Une mise en scène moderne et risquée
Plus de soixante ans que les amants de Vérone n’étaient pas montés sur les planches de la Comédie Française. Pourtant légendaire, la pièce de Shakespeare n’avait pas été donnée depuis 1954. C’est aujourd’hui le metteur en scène et administrateur général de la Comédie Française, Eric Ruf, qui propose de remettre au goût du jour ce mythe vieux de plus de 400 ans. Un mise en scène originale, moderne et risquée qui fonctionne pourtant plutôt bien.
Dates : Jusqu’au 30 mai 2016
Lieu : Comédie Française (Paris) avec un lien si possible
Metteur en scène : Eric Ruf
Avec : Suliane Brahim, Jeremy Lopez, Pierre-Louis Calixte, Laurent Laffite, etc.
Etonnante : voilà comment cette version revisitée de Roméo et Juliette pourrait être résumée. Tout commence dans un bal populaire : les seules couleurs sont les robes pastels des filles, signées Christian Lacroix. Un homme chante au micro des airs populaires italiens. Dans la salle, certains disent « c’est surjoué », d’autres « c’est dénaturé », mais le moins qu’on puisse dire, c’est que ce Roméo et Juliette moderne fait effet. Le pari était risqué, le metteur en scène ayant volontairement souhaité effacer le côté « romantique » de la pièce initiale, au profit des caractères profonds des personnages qui l’animent. Il précise avoir posé un regard différent sur cette histoire d’amour « pour la débarrasser de tout romantisme écrasant, plaqué sur la rencontre de Roméo et Juliette, pour voir que cette histoire existe avant tout par sa fulgurance« .

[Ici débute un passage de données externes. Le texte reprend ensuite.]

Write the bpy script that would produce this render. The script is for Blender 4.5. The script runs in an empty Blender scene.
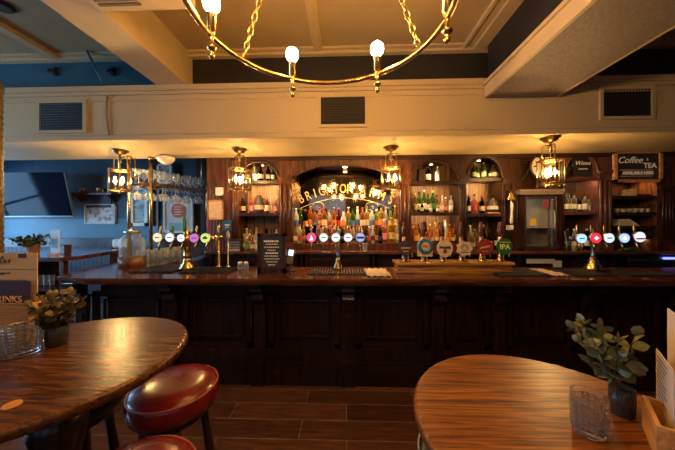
import bpy, bmesh, math, random
from mathutils import Vector, Matrix
random.seed(7)
PI = math.pi
C = bpy.context.scene.collection
# ------------------------------------------------------------------ camera frame
H = 1.66; F = 262.0; CX = 337.5; CY = 223.0
YAW = math.radians(1.8); ROLL = math.radians(-0.2)
CAMM = Matrix.Rotation(YAW, 3, 'Z') @ Matrix.Rotation(PI/2, 3, 'X') @ Matrix.Rotation(ROLL, 3, 'Z')
def ray(x, y):
    return CAMM @ Vector(((x-CX)/F, -(y-CY)/F, -1.0))
def W(x, y, Y):            # point of the vertical plane Y seen at a photo position
    d = ray(x, y); t = Y/d.y
    return Vector((d.x*t, Y, H+d.z*t))
def Wz(x, y, z):           # point of the horizontal plane z seen at a photo position
    d = ray(x, y); t = (z-H)/d.z
    return Vector((d.x*t, d.y*t, z))
def c2w(x, y):
    v = Matrix.Rotation(YAW, 3, 'Z') @ Vector((x, y, 0)); return v.x, v.y

# ------------------------------------------------------------------ materials
MATS = {}
def nt(name):
    m = bpy.data.materials.new(name); m.use_nodes = True
    n = m.node_tree.nodes; l = m.node_tree.links
    b = n['Principled BSDF']; return m, n, l, b
def coords(n, l, scale=(1,1,1), rot=(0,0,0), src='Object'):
    tc = n.new('ShaderNodeTexCoord'); mp = n.new('ShaderNodeMapping')
    mp.inputs['Scale'].default_value = scale; mp.inputs['Rotation'].default_value = rot
    l.new(tc.outputs[src], mp.inputs['Vector']); return mp.outputs['Vector']
def ramp(n, l, fac, stops):
    r = n.new('ShaderNodeValToRGB'); e = r.color_ramp.elements
    while len(e) < len(stops): e.new(0.5)
    for k, (p, c) in enumerate(stops):
        e[k].position = p; e[k].color = (*c, 1)
    l.new(fac, r.inputs['Fac']); return r.outputs['Color']
def mat(name, col, rough=0.5, metal=0.0, var=0.12, scale=8.0, bump=0.0, coat=0.0, spec=0.5, emit=None, estr=0.0):
    if name in MATS: return MATS[name]
    m, n, l, b = nt(name)
    v = coords(n, l)
    no = n.new('ShaderNodeTexNoise'); no.inputs['Scale'].default_value = scale; no.inputs['Detail'].default_value = 4
    l.new(v, no.inputs['Vector'])
    lo = tuple(c*(1-var) for c in col); hi = tuple(min(1, c*(1+var)) for c in col)
    l.new(ramp(n, l, no.outputs['Fac'], [(0.3, lo), (0.7, hi)]), b.inputs['Base Color'])
    b.inputs['Roughness'].default_value = rough; b.inputs['Metallic'].default_value = metal
    b.inputs['Specular IOR Level'].default_value = spec
    if coat: b.inputs['Coat Weight'].default_value = coat; b.inputs['Coat Roughness'].default_value = 0.12
    if bump:
        bp = n.new('ShaderNodeBump'); bp.inputs['Strength'].default_value = bump; bp.inputs['Distance'].default_value = 0.01
        l.new(no.outputs['Fac'], bp.inputs['Height']); l.new(bp.outputs['Normal'], b.inputs['Normal'])
    if emit:
        b.inputs['Emission Color'].default_value = (*emit, 1); b.inputs['Emission Strength'].default_value = estr
    MATS[name] = m; return m
def wood(name, c1, c2, c3, rough=0.3, scale=(1.2,14,14), rot=(0,0,0), coat=0.0, bump=0.15, spec=0.5, nscale=2.5, gaps=None):
    if name in MATS: return MATS[name]
    m, n, l, b = nt(name)
    v = coords(n, l, scale, rot)
    no = n.new('ShaderNodeTexNoise'); no.inputs['Scale'].default_value = nscale; no.inputs['Detail'].default_value = 8
    no.inputs['Roughness'].default_value = 0.62; no.inputs['Distortion'].default_value = 0.6
    l.new(v, no.inputs['Vector'])
    col = ramp(n, l, no.outputs['Fac'], [(0.36, c1), (0.5, c2), (0.64, c3)])
    l.new(col, b.inputs['Base Color'])
    b.inputs['Roughness'].default_value = rough; b.inputs['Specular IOR Level'].default_value = spec
    if coat: b.inputs['Coat Weight'].default_value = coat; b.inputs['Coat Roughness'].default_value = 0.15
    bp = n.new('ShaderNodeBump'); bp.inputs['Strength'].default_value = bump; bp.inputs['Distance'].default_value = 0.004
    l.new(no.outputs['Fac'], bp.inputs['Height']); l.new(bp.outputs['Normal'], b.inputs['Normal'])
    MATS[name] = m; return m
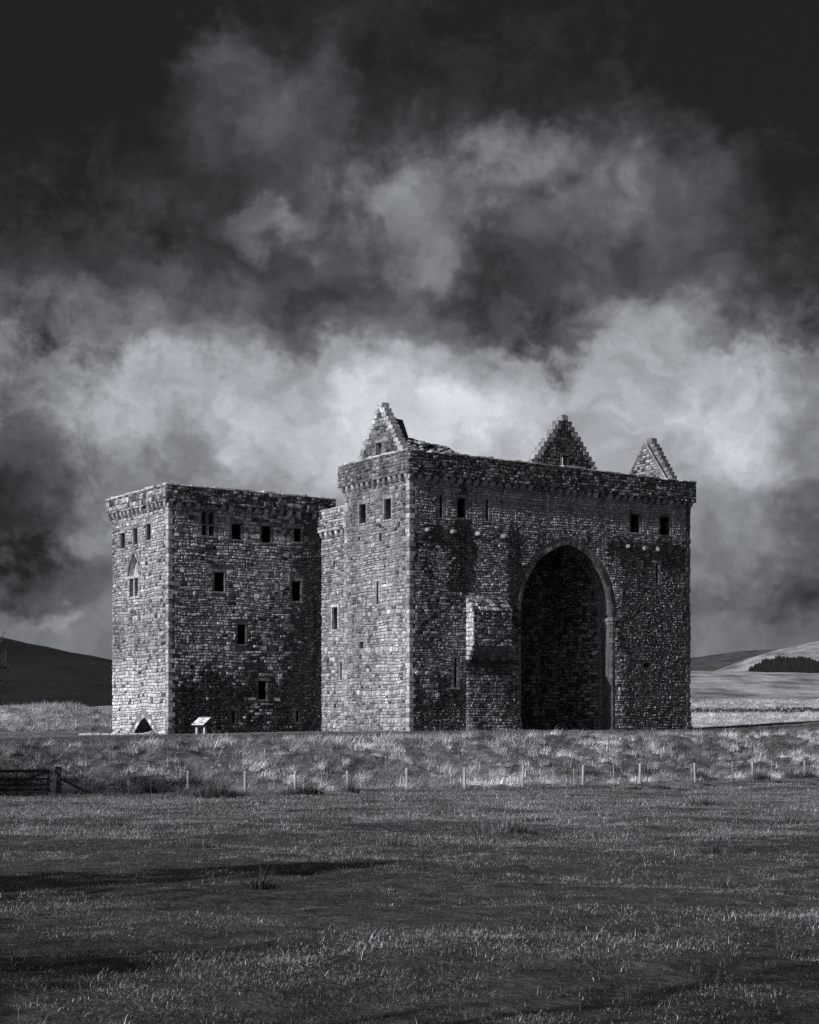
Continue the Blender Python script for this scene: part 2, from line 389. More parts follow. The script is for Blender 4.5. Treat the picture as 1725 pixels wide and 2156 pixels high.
hill('hill', 'far grey moorland hill beyond the right end of the castle', ridge_pts([(900, 1420), (1200, 1405), (1454, 1386), (1510, 1380), (1526, 1374.6), (1587, 1369), (1650, 1369), (1900, 1380), (2300, 1400)], 2600), 2600, 1000, .55, .35, 3.0, 3.0)
hill('hill', 'pale grassy hill rising at the right edge behind a dark plantation', ridge_pts([(1400, 1425), (1500, 1415), (1530, 1406), (1576, 1387), (1654, 1363), (1725, 1349), (1850, 1330), (2100, 1330), (2500, 1400)], 1500), 1500, 480, 0.0, .85, 4.0, 1.2)

# ------------------------------------------------------------------ masonry
# castle frame: u runs along the shaded fronts, v along the sunlit fronts, z up from the datum
class Face:
    """a vertical wall face: point (a, z, d) -> castle frame; a along the wall, d out of it"""
    def __init__(s, o, t, n, org): s.o = np.array(o, float); s.t = np.array(t, float); s.n = np.array(n, float); s.org = np.array(org, float)
    def P(s, a, z, d):
        a = np.asarray(a, float); z = np.asarray(z, float); d = np.asarray(d, float)
        xy = s.o + np.multiply.outer(a, s.t) + np.multiply.outer(d, s.n) - s.org
        return np.concatenate([xy, z[..., None]], -1)
STF = []
for k in range(8):
    q = (k + 1) % 8
    STF += [(k, q, 8 + q, 8 + k), (8 + k, 8 + q, 16 + q, 16 + k), (16 + k, 16 + q, 24)]
def stone_geo(face, a0, a1, z0, z1, prot, warp=None):
    """one roughly dressed stone: eight-sided outline, bevelled rim, pillowed face (40 triangles)"""
    w, h = a1 - a0, z1 - z0
    cut = min(w, h) * rng.uniform(.12, .34)
    base = np.array([(a0 + cut, z0), (a1 - cut, z0), (a1, z0 + cut), (a1, z1 - cut), (a1 - cut, z1), (a0 + cut, z1), (a0, z1 - cut), (a0, z0 + cut)])
    base += rng.uniform(-.07, .07, (8, 2)) * min(w, h)
    c = np.array([(a0 + a1) / 2, (z0 + z1) / 2]); m = min(w, h)
    def ring(ins): return c + (base - c) * (1 - np.array([ins / (w / 2), ins / (h / 2)]))
    r1 = ring(min(.014, m * .12)); r2 = ring(min(.05, m * .26))
    tilt = rng.normal(0, .10, 2)
    d1 = prot * rng.uniform(.55, .85, 8); d2 = prot + rng.normal(0, .008, 8) + (r2 - c) @ tilt
    A = np.concatenate([base, r1, r2, c[None]]); D = np.concatenate([np.full(8, -.03), d1, d2, [prot * 1.06 + rng.normal(0, .01)]])
    A[24] += rng.normal(0, .1, 2) * m * .5
    z = A[:, 1]
    if warp is not None: z = z + warp(A[:, 0], A[:, 1])
    V = face.P(A[:, 0], z, D)
    F = STF if np.cross(np.append(face.t, 0), (0, 0, 1)) @ np.append(face.n, 0) > 0 else [f[::-1] for f in STF]
    return V, F
def dens(poly):
    out = []
    for i, p in enumerate(poly):
        q = poly[(i + 1) % len(poly)]; n = max(2, int(math.hypot(q[0] - p[0], q[1] - p[1]) / .04))
        for k in range(n): out.append((p[0] + (q[0] - p[0]) * k / n, p[1] + (q[1] - p[1]) * k / n))
    return np.array(out)
class Hole:
    def __init__(s, poly, ma=.18, mz0=.14, mz1=.22, depth=1.0): s.poly = poly; s.d = dens(poly); s.ma, s.z0, s.z1, s.depth = ma, s.d[:, 1].min() - mz0, s.d[:, 1].max() + mz1, depth; s.mz1 = mz1
    def span(s, z0, z1):
        if z1 < s.z0 or z0 > s.z1: return None
        k = (s.d[:, 1] > z0 - s.mz1 - .02) & (s.d[:, 1] < z1 + .16)
        if not k.any(): return None
        return s.d[k, 0].min() - s.ma, s.d[k, 0].max() + s.ma
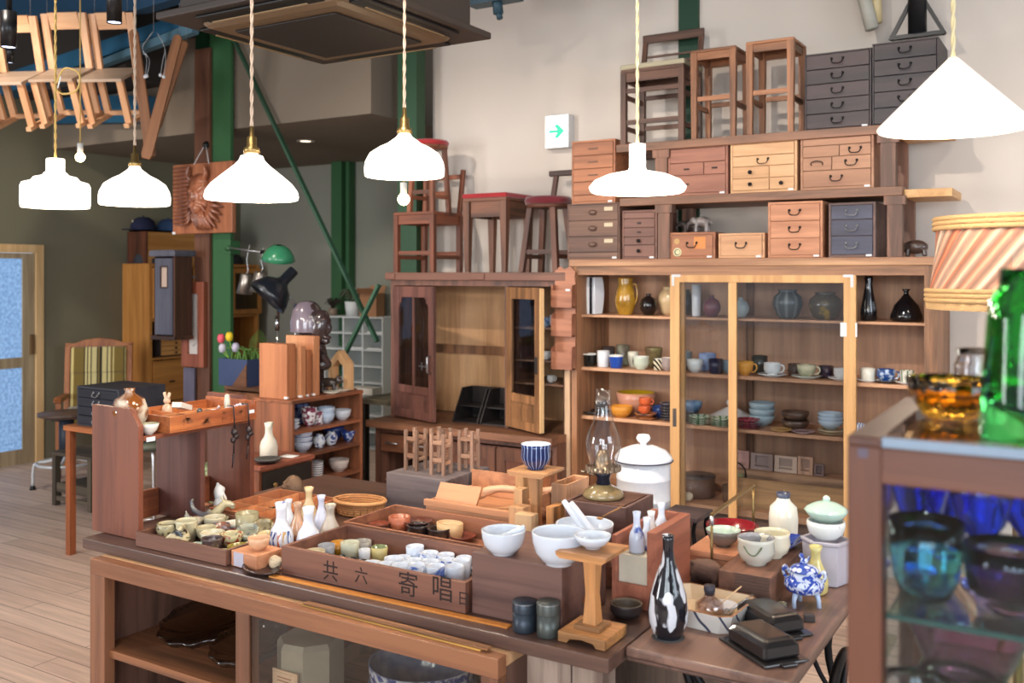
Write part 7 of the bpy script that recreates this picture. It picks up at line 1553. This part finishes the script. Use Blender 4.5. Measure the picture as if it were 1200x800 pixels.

Une mise en scène moderne dans un décor authentique et majestueux : une nouvelle lecture du texte de Shakespeare
En effet, dans ce Roméo et Juliette, la « rencontre » entre les deux amants reste anecdotique, Roméo (Jérémy Lopez) chante une chanson en italien dans une salle vide, où il va croiser Juliette (Suliane Brahim) par hasard. Quelques secondes seulement et on se croirait dans une série B, avec les rires qui vont avec. Les deux amoureux vont langoureusement s’embrasser sur le rebord d’un lavabo miteux. Trève de romantisme. Quelques minutes plus tôt, Roméo et ses acolytes Benvolio (Laurent Lafitte) et Mercutio (Pierre Louis-Calixte) s’adonnaient à des chorégraphies ridicules avant d’aller au bal. La salle rit. Quant au balcon fleuri de Juliette : aux oubliettes. Ici, le balcon est un mur de pierres vertigineux, de telle sorte à ce qu’on s’inquiète plus de la sécurité de Juliette que de la profondeur (relative) de ses propos. Oh Roméo, mon Roméo ! Les mythiques tirades de Juliette sont noyées par la majestuosité du décor. Et on ne s’y attendait pas : pari réussi, toute la salle est suspendue à cette acrobatie sans filet.
Côté décor, là aussi, le pari était risqué. C’est une ambiance sans fard ni couleurs, où des lavabos calcairisés et colonnes corinthiennes suffisent à accueillir les familles Montaigu et Capulet. Ce décor réalisé par Eric Ruf lui-même, fait écho à « une Italie pauvre où l’on observe sur les murs délabrés et beaux le souvenir d’une civilisation glorieuse« . Et cela fonctionne bien avec le choix de mise en scène adopté : sans romantisme, l’authenticité du décor ne dénature finalement pas grand chose et donne même un tout autre regard sur le texte de Shakespeare.
En définitive, ce Roméo et Juliette revisité fonctionne bien. C’est une lecture différente qui rompt avec le classicisme du texte original. Qu’on apprécie ou non, on n’en sort pas indifférent, ce qui fait de cette pièce un beau succès.
Synopsis : A Vérone, une rivalité ancestrale oppose Capulet Et Montaigu, corrompant toutes les couches de la société. cette haine ordinaire est régulièrement alimentée par des rixes et des crimes de sang qui rythment le quotidien. Lorsque Roméo Montaigu rencontre Juliette Capulet, naît immédiatement entre eux un amour dont ils savent l’éternité et pressentent la fin tragique.